The pulses, with fast extremely low frequencies, suggest that the blast was extremely bright and originated from an insanely powerful source somewhere in the cosmos.

Patrick Boyle, a project manager at CHIME, says the strange new signatures picked up by the radio telescope occurred during both day and night, and did not correlate with any known on-site activities or other known sources.

The Canadian experience backs up reports from other unconnected astronomers and astrophysicists about FRBs coming from deep in space.
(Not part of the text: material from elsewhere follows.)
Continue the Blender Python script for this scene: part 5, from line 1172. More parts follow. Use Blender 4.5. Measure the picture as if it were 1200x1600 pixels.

An FRB event similar to the latest Canadian one has been reported through a different telescope, and along with these two repeating signals, about 60 single fast radio bursts have also been detected by scientists in different locations.

While the precise nature and origin of the blasts of radio waves is unknown, the University of Columbia’s astrophysicist Ingrid Stairs said that the latest incident suggests there could be more out there.

"With more repeaters and more sources available for study, we may be able to understand these cosmic puzzles - where they're from and what causes them," she said.

Avi Loeb, a scientist at the Harvard-Smithsonian Centre for Astro Physics, said that an artificial origin or extra terrestrial intelligence for these signals was worth considering. Other possible causes could be supernovas, supermassive black holes, or even the merging of two neutron stars which were spinning very rapidly and had strong magnetic fields.

No one knows.

But thanks to amazing new equipment such as the new CHIME radio telescope, we are beginning to edge forward on our understanding of space. Whether that will eventually introduce us to extra terrestrial intelligence, in whatever form it might take, remains to be seen.